“About” pages are tough, aren’t they?
To read, I mean.
Instead of stuffing as many jargon-y words as possible into three neat paragraphs, I’ll just share my story. Y’know, like a real person. Ready? Let’s go.
I was once described by a client as, “Curious to her core, and the silliest person I’ve ever met — but knows her stuff, a MILLION percent.” Yep, that’s me. If you want to know even more, I’ll take you back to the beginning…
I thought I wanted to be a teacher when I was a kid. Then I got into a gifted and talented program in third grade, where I got to spend hours each week writing about whatever I wanted. I was constantly opening the encyclopedia set in our house to random pages, which led to me learning about the laughing hyena.
I wondered: what would happen to a hyena that lost its laugh? How would he get it back? I wrote a story about what I thought would happen and shared it with my class. I didn’t take my eyes off my paper, because I couldn’t bear to see the reaction of my classmates. I thought they hated it — until I read a funny part and they all burst out laughing. Laughing, and having a good time — because of my words. I was hooked.
I wrote and wrote and wrote during my elementary, middle school, and high school years. When I left my small town for the University of Wisconsin-Madison, I wanted to do four more years of the same. During my sophomore year, I found myself too late to the party to get into a much-needed English class. Needing to fill my schedule, I decided to take Intro to Film.
I was forever changed. I saw movies I had never heard of before — Citizen Kane, Battleship Potemkin, It Happened One Night, The Best Years of Our Lives, Vertigo, Do the Right Thing — and found another way to tell stories. In film, great writing is only one piece of the story, paired with other elements like mise-en-scène, cinematography, editing, and sound. While I wasn’t sure that I wanted to make movies for a living, I did know I wanted to find a way to “write visually” — creating vivid moving images in the minds of my reader.
I graduated from college and moved back home to my small hometown (well, home county) of Door County, Wisconsin (It’s beautiful, by the way. See that sunset?). Admittedly, even after four years of college, I didn’t know what I really wanted to do for a living. All I knew is I wanted to write.
I found a job as a Marketing Associate for the same nonprofit theater company I had loved watching as a kid. Not only did I get to write, but I was responsible for coming up with the promotions and ideas that would get audiences to come to our shows and donors to give money to our organization. I loved that my job was extracting meaningful stories from what we were doing day-to-day; I loved that no two days were ever the same, and I loved that I was learning new-to-me — and new-to-the-world — digital strategies (if you haven’t HTML coded a monthly e-newsletter, have you really lived?). The Internet, friends. It was gonna be more than a fad.
For the first half of my career, I was firmly in the nonprofit world — theater, historical preservation, and the arts. Four years after starting my marketing career, I “sold” my first freelance project — the coordination of an environmental speaker series and the adjacent marketing work to get people to attend. I got a huge charge out of being responsible for my own set of metrics instead of a company I worked for, and this project was so different than anything I was being exposed to in my current job. I started taking on more projects (that’s my first business card in the photo!).
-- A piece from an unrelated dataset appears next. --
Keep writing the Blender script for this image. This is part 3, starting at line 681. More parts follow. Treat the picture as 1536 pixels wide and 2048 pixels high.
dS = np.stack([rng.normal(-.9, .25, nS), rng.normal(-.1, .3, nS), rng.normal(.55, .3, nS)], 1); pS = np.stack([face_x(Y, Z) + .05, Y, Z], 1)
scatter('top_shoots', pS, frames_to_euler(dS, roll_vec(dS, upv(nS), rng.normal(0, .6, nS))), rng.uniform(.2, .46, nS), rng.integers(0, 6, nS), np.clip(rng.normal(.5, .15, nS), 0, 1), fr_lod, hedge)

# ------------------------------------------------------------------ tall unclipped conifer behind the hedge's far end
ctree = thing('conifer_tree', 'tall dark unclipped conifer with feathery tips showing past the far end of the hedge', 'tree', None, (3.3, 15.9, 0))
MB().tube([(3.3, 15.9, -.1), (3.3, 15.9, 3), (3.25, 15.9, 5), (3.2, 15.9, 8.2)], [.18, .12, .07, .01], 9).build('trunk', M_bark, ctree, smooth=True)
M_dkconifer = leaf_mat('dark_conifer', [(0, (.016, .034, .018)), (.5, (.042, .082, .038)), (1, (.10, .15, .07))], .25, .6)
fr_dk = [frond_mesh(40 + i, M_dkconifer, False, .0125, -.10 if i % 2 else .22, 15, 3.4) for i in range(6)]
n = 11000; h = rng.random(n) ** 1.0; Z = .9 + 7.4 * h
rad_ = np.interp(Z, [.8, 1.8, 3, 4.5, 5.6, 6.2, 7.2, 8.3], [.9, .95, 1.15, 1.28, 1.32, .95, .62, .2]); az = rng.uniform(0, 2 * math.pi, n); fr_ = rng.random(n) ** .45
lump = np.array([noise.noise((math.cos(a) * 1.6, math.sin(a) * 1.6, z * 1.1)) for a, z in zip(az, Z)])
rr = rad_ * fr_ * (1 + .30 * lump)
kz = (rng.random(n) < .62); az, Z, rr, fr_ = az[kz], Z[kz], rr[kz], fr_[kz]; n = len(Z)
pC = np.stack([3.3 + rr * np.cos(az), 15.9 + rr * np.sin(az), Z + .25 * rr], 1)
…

From that first project, I knew that I wanted to work for myself someday. The need for experience — and let’s be honest, a little bit of fear — kept me in the nonprofit and corporate world for the next decade, while balancing writing and social media projects on the side. By 2018, I was tired of saying “one day.” In November of that year, I lept into full-time self-employment, and it’s been a ball ever since.
Some days, I’ll be typing away — writing a blog for a cybersecurity client, or putting the finishing touches on a social media calendar for an education technology client, when it hits me — I get to do this for a living. I get to hold up a mirror to clients and people on a daily basis, giving them a clear look into all the amazing bits of themselves they have to share. I get to use my knowledge, skills, and perspectives to make an impact, and help others do the same. It just never gets old.